Best Friends?

When I ran across a blurb on this yesterday, I wasn’t sure if it was legit.  But apparently it is, so I’ll weigh in.  There’s a petition afoot to have Sesame Street make Bert & Ernie get married.  The petition states that it can be done in a “tasteful way”.  

It’s tempting to take offense at this, and there are certainly plenty of good reasons for it.  On one level it’s another brazen effort to indoctrinate young children in the arena of sexuality and sexual norms.  Rather interesting, given the show’s overall non-sexual nature (Katy Perry guest appearances not withstanding).  I’m assuming however, that those pushing for this change in the show’s characters are seeking equal representation (there are heterosexual married humans on the show, though I’m pretty certain this is never an emphasis of the show!).  
On another level, it’s a reminder of how hyper-sexualized we are as a culture.  Any relationship between two people can be suspect of being sexual – or must at least hold sexual possibilities (along the lines of the ‘friends with benefits’ theme explored in yet another movie).  Any close relationship between two people regardless of gender is fair game for innuendo and smirking.  Or for being co-opted into a sexual relationship for marketing purposes.  This is what we’re taught in our culture.
It’s sick, until you realize how steeped in this we all are – even those of us who recognize it and fight against it.  I was with some buddies a few nights ago and we were discussing someone we all know who is a very eligible single person – gainfully employed, educated, professional, etc. – who we have not seen in any sort of romantic relationship.  And after a few beers or glasses of wine, there were the inevitable snickerings and musings as to this person’s sexual orientation.  After all, if you’re a normal person (whatever that means), you ought to be married (or at least divorced) by a certain age assuming you don’t have some sort of mitigating circumstances.  If you aren’t, perhaps you’re gay, right?  
No, not right.
The idea that someone could be good, platonic friends with someone else ought to be a basic one.  And at least for Biblical Christians, the idea that someone could choose to remain single without it meaning that they’re in some way gay or sexually confused ought to be a basic one as well.  After all, St.
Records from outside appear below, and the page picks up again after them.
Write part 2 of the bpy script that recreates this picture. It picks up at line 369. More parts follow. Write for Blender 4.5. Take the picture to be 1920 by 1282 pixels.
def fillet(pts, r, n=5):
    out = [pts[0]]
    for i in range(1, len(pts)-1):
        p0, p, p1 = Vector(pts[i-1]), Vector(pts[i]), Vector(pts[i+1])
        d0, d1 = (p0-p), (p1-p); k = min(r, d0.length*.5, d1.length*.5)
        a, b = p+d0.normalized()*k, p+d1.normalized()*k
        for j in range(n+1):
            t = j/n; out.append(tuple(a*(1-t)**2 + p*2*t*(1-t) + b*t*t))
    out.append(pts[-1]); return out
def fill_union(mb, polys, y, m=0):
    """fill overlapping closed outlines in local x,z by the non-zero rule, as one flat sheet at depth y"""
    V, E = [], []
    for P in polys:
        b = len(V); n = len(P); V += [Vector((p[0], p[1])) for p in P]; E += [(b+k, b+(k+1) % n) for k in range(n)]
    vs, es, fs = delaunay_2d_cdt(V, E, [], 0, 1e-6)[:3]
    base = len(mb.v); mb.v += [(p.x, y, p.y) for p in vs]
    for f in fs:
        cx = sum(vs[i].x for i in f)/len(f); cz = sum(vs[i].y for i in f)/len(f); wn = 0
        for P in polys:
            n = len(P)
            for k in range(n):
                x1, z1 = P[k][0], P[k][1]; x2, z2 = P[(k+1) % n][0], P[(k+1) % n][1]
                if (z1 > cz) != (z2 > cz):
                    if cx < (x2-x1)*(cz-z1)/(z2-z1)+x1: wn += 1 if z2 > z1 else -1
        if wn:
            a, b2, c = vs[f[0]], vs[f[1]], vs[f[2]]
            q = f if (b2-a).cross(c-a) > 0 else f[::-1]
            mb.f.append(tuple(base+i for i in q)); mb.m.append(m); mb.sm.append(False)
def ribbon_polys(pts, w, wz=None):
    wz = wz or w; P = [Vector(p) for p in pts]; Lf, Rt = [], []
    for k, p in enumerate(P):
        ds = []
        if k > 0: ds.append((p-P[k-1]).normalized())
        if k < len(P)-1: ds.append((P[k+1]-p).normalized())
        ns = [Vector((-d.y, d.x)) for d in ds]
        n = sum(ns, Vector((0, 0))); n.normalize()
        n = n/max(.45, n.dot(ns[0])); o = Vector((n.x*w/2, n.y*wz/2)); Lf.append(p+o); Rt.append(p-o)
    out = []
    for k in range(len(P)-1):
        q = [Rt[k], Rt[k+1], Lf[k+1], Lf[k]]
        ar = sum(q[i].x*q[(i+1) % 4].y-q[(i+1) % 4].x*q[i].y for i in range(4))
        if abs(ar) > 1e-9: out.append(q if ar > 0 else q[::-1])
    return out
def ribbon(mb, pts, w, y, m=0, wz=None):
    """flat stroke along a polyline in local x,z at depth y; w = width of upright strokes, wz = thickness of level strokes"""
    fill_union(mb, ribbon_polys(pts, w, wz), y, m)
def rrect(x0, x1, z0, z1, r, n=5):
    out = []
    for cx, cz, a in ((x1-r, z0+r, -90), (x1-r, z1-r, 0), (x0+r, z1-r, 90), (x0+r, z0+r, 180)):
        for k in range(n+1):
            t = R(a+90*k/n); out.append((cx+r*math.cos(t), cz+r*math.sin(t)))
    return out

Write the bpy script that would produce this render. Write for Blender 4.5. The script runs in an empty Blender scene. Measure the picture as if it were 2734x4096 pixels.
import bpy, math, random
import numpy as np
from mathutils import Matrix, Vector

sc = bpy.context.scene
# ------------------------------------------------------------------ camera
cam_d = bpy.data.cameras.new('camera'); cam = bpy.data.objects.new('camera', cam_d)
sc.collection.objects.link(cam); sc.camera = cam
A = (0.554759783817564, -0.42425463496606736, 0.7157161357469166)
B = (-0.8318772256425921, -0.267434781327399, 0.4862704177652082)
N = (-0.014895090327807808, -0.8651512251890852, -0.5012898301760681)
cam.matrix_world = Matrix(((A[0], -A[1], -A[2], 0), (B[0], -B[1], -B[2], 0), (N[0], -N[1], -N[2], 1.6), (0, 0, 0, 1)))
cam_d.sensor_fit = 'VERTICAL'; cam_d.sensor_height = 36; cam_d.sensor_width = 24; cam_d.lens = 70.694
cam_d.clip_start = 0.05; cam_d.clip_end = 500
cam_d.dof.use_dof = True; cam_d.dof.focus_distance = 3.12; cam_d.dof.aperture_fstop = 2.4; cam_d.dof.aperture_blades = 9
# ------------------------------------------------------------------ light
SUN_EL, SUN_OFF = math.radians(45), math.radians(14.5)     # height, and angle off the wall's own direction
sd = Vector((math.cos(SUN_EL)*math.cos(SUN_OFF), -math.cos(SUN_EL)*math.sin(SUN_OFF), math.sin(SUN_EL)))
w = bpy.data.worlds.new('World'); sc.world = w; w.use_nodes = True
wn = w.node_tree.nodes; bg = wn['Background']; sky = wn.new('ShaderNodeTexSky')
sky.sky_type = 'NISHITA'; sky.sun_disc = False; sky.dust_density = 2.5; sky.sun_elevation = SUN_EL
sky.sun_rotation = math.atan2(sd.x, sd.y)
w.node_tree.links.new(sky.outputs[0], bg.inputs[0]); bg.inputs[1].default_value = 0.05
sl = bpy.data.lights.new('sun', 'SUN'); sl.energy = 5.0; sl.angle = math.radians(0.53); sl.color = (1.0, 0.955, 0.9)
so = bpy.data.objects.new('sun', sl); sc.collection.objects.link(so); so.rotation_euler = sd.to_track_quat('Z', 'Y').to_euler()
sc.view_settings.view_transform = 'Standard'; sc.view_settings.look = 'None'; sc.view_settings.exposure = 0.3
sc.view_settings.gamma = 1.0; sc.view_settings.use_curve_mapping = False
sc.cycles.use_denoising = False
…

Paul has some firm ideas about the benefits of the single life in the focus and freedom it can afford someone for sharing the Gospel (1Corinthians 7:6-9, 32-35).  The Bible affirms the validity of both married heterosexual relationships as well as the single life.  Yet culturally we’ve been tweaked to assume that anyone who doesn’t marry or publicly date must be gay or have something wrong with them.
A statement from Sesame Street clarifies that Bert and Ernie (who share a bedroom but not a bed) were created to teach children that people who are very different can get along.  At the same time, the pair serves as a powerful example that people can be very close without being sexual, and that people can remain single and good friends without it meaning that they’re sexually involved or attracted to each other.  
Which is a lot for a couple of puppets to convey to 4-year olds.  Maybe more of us should be watching to be reminded of these simple and timeless truths.